Si pudiésemos retroceder en el tiempo y preguntárselo, quizá simplemente guardarían silencio, acaso señalarían al cielo, o a la tierra, o a nuestro propio ombligo.
Podríamos hablar mucho aquí sobre la ubicuidad de la espiral en la naturaleza, ya sea, sencilla, doble o logarítmica desde lo más grande a lo más pequeño.

Mucho también podríamos contar sobre su presencia grabada, dibujada, esculpida o tejida en el arte y en los mitos de la creación de culturas de todo el mundo desde tiempos remotos. O sobre brillantes y novedosas teorías científicas que, como los antiguas sabidurías, unifican lo interior y lo exterior y señalan el patrón espiral como clave en el entendimiento de la dinámica de la vida. Hay documentados diccionarios de símbolos, y excelentes artículos y vídeos en internet que desarrollan con brillantez y apertura su posible significado.

Si en algo coinciden todas esas interpretaciones es que la espiral nos habla de los caminos que toma la energía, la fuerza de la vida, el Ser en el tiempo... dentro y fuera de nosotros. Y es que la espiral parece una senda—danza, contemplación, meditación— para abolir esta distinción exterior-interior, para darnos cuenta de que no estamos separados del mundo que nos rodea: por ejemplo ampliando nuestra conciencia en círculos cada vez más amplios e inclusivos. Pero también circunvalando nuestro sentido de identidad hacia nuestro verdadero yo, hacia nuestro centro, un centro que todas las tradiciones iniciáticas revelan como omnipresente. Reza el antiguo axioma: “El universo es una esfera infinita cuyo centro está en todas partes y su circunferencia en ninguna”.

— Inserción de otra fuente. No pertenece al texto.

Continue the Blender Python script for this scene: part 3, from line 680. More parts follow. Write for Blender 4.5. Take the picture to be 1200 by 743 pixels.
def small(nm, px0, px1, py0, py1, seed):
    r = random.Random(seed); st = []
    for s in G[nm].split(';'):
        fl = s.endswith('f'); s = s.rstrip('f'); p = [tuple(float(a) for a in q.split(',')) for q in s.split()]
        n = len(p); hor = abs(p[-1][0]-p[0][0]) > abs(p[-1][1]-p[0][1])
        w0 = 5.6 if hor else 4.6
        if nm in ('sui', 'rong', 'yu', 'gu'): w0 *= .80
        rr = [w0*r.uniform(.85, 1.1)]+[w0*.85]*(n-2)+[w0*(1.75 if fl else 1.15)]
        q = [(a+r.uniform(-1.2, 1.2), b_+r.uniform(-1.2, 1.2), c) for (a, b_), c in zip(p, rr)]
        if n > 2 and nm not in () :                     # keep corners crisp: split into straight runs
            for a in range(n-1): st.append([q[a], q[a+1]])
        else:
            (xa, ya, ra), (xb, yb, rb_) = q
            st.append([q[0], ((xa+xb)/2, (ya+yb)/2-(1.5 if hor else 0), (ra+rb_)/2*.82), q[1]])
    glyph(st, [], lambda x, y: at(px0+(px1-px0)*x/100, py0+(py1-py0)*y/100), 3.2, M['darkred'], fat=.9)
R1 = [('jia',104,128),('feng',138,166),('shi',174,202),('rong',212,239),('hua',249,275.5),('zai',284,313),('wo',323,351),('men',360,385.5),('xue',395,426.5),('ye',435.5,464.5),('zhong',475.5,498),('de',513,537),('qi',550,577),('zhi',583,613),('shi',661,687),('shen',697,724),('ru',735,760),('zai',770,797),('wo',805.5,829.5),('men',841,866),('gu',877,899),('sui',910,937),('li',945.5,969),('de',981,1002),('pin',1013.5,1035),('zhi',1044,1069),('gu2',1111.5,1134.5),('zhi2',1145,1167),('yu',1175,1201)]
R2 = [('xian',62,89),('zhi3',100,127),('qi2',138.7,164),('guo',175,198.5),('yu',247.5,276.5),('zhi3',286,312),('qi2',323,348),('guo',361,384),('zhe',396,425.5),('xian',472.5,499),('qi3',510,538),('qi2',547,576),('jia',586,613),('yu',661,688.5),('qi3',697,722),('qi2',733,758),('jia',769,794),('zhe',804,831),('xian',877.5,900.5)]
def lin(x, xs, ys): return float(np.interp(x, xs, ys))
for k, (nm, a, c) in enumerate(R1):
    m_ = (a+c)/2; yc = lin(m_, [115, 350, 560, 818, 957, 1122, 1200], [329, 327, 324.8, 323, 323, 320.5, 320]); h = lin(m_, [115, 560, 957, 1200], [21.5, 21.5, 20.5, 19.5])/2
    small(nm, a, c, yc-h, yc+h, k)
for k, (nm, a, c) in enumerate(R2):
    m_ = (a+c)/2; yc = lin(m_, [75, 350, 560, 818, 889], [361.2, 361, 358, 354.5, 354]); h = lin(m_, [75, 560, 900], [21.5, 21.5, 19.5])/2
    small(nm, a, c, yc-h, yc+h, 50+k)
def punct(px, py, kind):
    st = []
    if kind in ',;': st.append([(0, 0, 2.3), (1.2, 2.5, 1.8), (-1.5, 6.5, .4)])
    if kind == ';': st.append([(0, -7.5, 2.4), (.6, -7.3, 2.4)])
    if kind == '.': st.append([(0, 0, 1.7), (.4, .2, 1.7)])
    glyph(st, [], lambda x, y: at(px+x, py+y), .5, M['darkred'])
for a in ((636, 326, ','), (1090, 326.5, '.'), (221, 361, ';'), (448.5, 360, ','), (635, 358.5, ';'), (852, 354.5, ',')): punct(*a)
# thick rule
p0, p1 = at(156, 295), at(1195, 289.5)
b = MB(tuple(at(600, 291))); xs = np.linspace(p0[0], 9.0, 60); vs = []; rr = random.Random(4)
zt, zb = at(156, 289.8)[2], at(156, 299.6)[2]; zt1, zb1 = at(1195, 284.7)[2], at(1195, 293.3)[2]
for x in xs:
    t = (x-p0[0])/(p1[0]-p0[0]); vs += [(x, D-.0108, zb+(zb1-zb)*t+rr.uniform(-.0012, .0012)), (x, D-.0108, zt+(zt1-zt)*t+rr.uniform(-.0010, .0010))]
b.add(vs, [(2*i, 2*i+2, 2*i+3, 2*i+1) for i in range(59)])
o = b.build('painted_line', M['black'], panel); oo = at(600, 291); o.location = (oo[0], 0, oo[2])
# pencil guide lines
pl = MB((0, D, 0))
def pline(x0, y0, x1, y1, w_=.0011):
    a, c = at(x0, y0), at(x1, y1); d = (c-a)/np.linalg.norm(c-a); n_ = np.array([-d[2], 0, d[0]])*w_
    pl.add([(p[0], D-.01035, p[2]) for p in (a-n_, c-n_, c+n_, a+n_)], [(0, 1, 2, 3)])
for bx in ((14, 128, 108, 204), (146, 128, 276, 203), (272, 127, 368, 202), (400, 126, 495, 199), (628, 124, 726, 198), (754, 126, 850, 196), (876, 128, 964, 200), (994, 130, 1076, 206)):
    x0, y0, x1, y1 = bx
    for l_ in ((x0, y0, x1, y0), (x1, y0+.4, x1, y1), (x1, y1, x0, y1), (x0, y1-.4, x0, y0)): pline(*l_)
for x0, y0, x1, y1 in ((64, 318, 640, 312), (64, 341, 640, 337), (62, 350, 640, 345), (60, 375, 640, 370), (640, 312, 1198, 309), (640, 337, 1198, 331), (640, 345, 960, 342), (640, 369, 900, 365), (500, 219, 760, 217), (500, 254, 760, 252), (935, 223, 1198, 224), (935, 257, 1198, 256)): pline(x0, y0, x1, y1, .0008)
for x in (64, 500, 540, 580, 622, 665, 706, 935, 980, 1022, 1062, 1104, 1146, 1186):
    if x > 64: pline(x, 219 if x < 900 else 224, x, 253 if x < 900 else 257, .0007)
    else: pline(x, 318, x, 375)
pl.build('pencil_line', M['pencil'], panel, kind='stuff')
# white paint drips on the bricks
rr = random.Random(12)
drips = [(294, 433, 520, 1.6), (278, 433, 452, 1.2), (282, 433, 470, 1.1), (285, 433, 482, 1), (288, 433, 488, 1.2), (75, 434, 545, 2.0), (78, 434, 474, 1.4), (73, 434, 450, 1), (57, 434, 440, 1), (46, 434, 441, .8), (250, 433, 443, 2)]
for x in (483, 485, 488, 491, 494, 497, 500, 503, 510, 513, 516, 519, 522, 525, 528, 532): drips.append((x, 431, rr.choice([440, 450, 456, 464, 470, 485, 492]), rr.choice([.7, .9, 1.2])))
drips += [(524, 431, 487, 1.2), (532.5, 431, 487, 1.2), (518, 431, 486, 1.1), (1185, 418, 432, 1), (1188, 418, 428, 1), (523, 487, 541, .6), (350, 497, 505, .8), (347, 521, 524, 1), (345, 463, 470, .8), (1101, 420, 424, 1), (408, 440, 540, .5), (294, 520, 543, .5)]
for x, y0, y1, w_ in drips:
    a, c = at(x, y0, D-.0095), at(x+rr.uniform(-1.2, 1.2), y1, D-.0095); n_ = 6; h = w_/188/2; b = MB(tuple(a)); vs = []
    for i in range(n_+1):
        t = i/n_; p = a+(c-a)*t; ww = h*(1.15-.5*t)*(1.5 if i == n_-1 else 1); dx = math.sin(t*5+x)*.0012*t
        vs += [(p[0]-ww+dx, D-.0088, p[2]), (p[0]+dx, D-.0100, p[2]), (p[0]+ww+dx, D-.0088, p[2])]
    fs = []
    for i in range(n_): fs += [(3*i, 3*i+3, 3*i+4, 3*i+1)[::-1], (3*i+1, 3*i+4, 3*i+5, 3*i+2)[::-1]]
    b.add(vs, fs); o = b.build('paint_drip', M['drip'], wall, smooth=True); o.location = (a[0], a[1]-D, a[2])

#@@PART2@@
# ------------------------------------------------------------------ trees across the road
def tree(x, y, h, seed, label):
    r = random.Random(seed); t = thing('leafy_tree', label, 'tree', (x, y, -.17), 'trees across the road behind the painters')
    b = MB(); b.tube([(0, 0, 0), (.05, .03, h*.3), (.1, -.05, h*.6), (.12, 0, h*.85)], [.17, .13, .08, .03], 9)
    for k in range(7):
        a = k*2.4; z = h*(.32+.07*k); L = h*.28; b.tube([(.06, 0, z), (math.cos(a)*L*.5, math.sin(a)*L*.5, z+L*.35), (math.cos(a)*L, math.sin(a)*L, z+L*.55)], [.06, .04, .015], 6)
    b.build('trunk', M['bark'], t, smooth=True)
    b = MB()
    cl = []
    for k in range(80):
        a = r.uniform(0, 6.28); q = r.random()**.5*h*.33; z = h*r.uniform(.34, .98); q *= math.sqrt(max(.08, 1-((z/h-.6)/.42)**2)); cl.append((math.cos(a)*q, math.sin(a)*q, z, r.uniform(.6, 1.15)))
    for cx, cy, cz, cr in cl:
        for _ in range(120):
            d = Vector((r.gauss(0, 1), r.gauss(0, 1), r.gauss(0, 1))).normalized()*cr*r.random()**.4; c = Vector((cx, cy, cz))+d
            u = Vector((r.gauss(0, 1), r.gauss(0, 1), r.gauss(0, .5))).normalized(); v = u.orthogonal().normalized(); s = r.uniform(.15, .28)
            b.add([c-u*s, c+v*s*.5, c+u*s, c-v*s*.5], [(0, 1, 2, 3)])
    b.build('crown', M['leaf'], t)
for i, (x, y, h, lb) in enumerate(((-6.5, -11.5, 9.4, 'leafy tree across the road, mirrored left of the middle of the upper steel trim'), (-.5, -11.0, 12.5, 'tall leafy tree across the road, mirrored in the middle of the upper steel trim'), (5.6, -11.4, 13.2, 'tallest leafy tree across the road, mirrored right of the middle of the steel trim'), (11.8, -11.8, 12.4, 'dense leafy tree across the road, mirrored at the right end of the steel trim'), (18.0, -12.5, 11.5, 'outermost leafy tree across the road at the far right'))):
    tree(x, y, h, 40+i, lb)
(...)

Sus petroglifos nos preguntan: ¿en torno a qué centro giran nuestras vidas? ¿Qué irradiamos hacia nuestro entorno? En estos tiempos de crisis y clamor hacia unas relaciones más armónicas y una sociedad más justa y sostenible, quizás más que nunca es pertinente visitar sus templos al aire libre, dejando que, a través de nuestro entendimiento simbólico, la espiral nos transmita su enseñanza. Si el mundo externo es un reflejo de nuestro mundo interno, ¿cómo podemos pretender que cambie lo de afuera si no tomamos la iniciativa primero? ¿Cómo podemos vivir el amor si no nos amamos a nosotros mismos? Dejando su firma en la piedra, en la suave y dura piel de esta salvajemente bella, sabia mujer que nos acoge y nos nutre, la espiral parece decir: “El Gran Misterio está aquí, mírate en el espejo”.